Hello Darkness, My Old Friend

Published July 18, 2025
Hello Darkness, My Old Friend

I hope you’ve been enjoying this summer in the Psalms as much as I have. Over the next two Sundays I get the privilege (and I really do mean that!) of leading us into the black hole of the Psalter, Psalms 88 and 89. 

Psalm 88 plunges us into one of the darkest chapters of Scripture, a lament without resolutions that ends in abandonment, isolation, and darkness. British preacher Charles Spurgeon said about it, “If ever there was a song of sorrow and a Psalm of sadness, this is one.” Or, if you prefer a dated Simon & Garfunkel reference, “Hello darkness, my old friend.” This Sunday we’ll seek to answer the question: how do we keep coming to God in prayer when we’re experiencing this dark night of the soul? You’ll have to wait until then for that.

For now, I wanted to share a few broader thoughts to help us prepare. First, this experience of the dark night of the soul, when a Christian who has known the love and presence of God suddenly experiences his poignant and painful absence, is actually quite common. If you are in a season where God seems distant, you’re not alone and it doesn’t mean your faith isn’t real.

Second, along those same lines, how incredible is it that Psalms like these are part of God’s Word? God wants us to pray them and to sing them back to him! One woman at church who has known intense grieving said this recently and it has stuck with me: “These are the Psalms that have sustained me when I’m at my worst, not the happy ones… Our act of worship is to bring what we have to God; if we have anger, we bring anger. If we have grief, we bring grief, because that’s what we have to offer… If I could only bring God my happy praise, then I probably wouldn’t come to him at all.”

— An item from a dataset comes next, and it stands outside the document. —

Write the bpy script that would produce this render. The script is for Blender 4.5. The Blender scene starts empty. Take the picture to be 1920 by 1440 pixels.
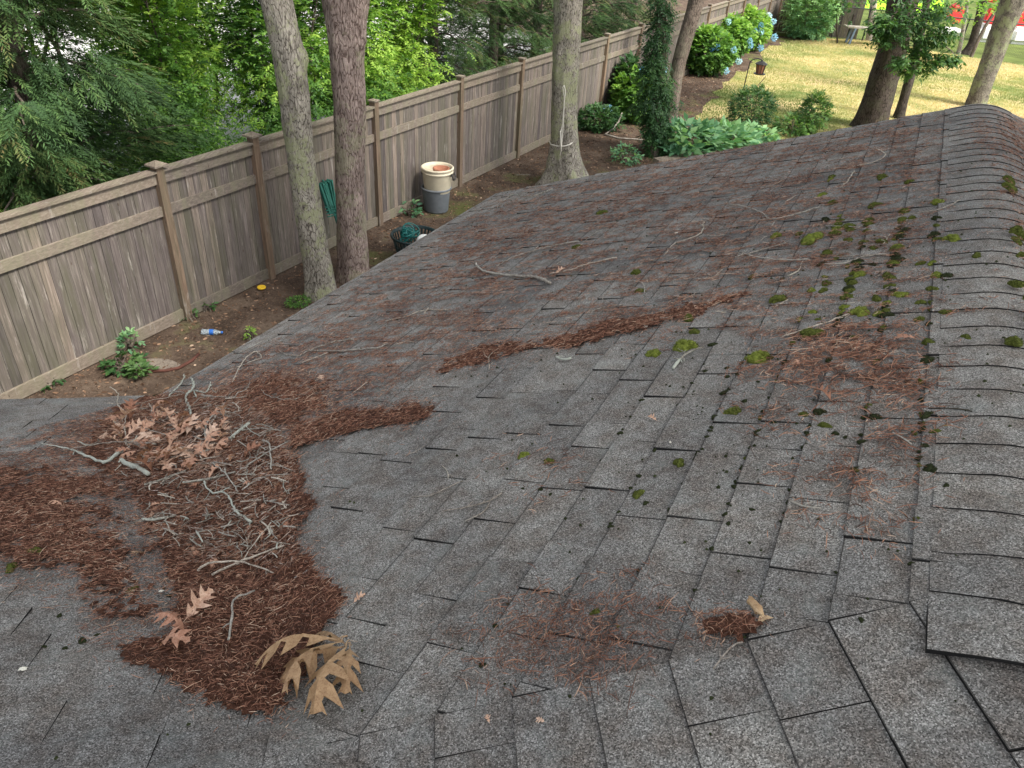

Psalms like these are indeed a gift to God’s people. They remind me of a video clip I go back to about once a year. In it Kevin Twit, who is an RUF campus minister at Belmont and helped start the Indelible Grace hymn movement, recalls a time when he was part of a worship songwriting panel in Nashville. They were asked what criteria makes for a good song to be recorded or sung in worship. After others mentioned things like singability, poetry, and catchiness, Kevin Twit said, “I want songs that are going to prepare my students for their encounter with death.” The entire 18-minute clip is well worth your time (and if you do, you can listen to the songs he mentions here and here), but this line alone has stuck with me for years. The songs we sing together as God’s people are a huge part of what equip and sustain us for every season of life, even (especially) the dark night of the soul.